03 The Business Around KOL: Attention Can Be Monetized
If trading and infrastructure are the overt business models, then the attention economy is the “hidden business” in the crypto world, such as KOLs, agencies, and so on.
Since the beginning of this year, crypto KOLs have formed a center of attention traffic.
Active influencers on X, Telegram, and YouTube are leveraging their personal influence to develop diversified income models: a series of traffic businesses ranging from paid promotions, community subscriptions, to monetizing courses. Industry rumors suggest that mid-tier and above crypto KOLs can earn $10,000 a month through promotions. At the same time, audience expectations for content quality are also rising; therefore, KOLs who can navigate through cycles are often those creators who have gained user trust through professionalism, judgment, or deep engagement. This has, in turn, invisibly promoted a reshuffling of the content ecosystem during bear markets, with the impatient exiting and long-term thinkers remaining.

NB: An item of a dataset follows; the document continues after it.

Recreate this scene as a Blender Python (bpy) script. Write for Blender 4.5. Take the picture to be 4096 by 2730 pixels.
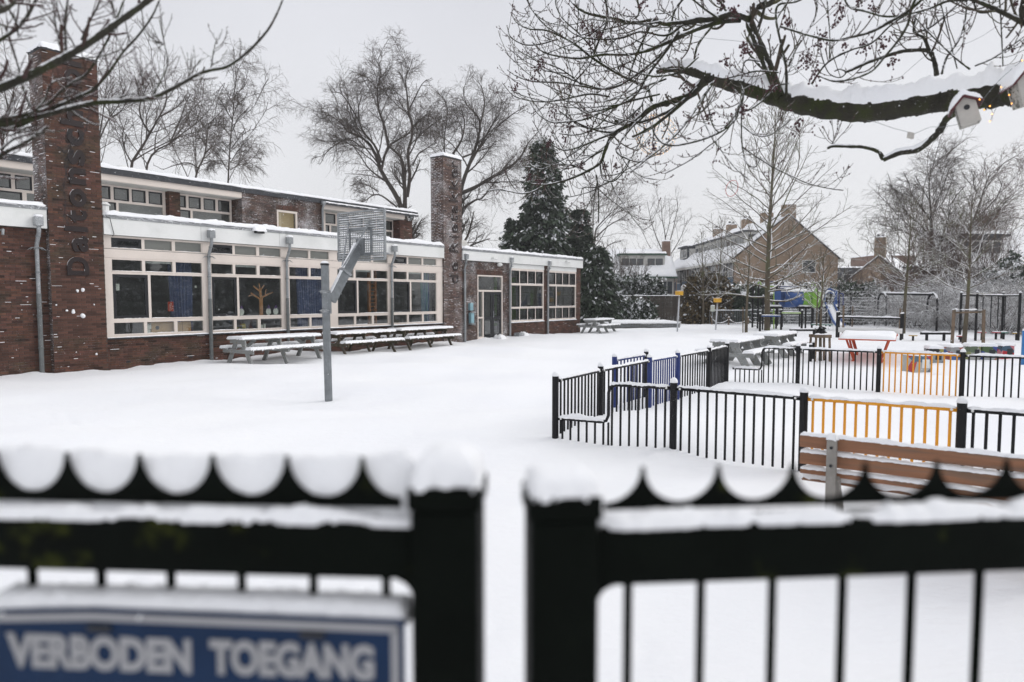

It is worth noting the third layer of attention monetization, KOL round financing. This makes KOLs important participants in the primary market: acquiring tokens from project parties at a discounted price, undertaking traffic exposure tasks, in exchange for “early chips brought by influence”. This model directly bypasses VC.
A whole set of matching services has also emerged around KOL itself. Agencies have begun to play the role of traffic intermediaries. They match suitable KOLs for projects, and the whole process increasingly resembles an advertising placement system. If you are interested in the business models of KOLs and agencies, you can refer to our previous long article “Revealing the KOL Cycle: A Wealth Experiment Enveloped by Traffic” to gain a deeper understanding of the real interest structure behind it.
In short, the attention economy is essentially a monetization of trust, and trust becomes even scarcer in bear markets, making the monetization threshold even higher.
04 Conclusion
Projects that can still maintain cash flow during the crypto winter mostly validate the two cornerstones of “trading” and “attention.”
On one hand, whether centralized or decentralized trading platforms, as long as there are stable user trading behaviors, they can obtain continuous income through transaction fees. This direct business model allows them to remain self-sufficient even when capital exits. On the other hand, KOLs who focus on capturing user attention monetize user value through advertisements and services.
In the future, we may see more diverse models, but regardless, those projects that have accumulated real income during market downturns will have a better chance of leading new developments. In contrast, some projects that rely solely on storytelling and lack self-sustaining capabilities may find themselves ignored in the end, even if they temporarily flip through short-term hype.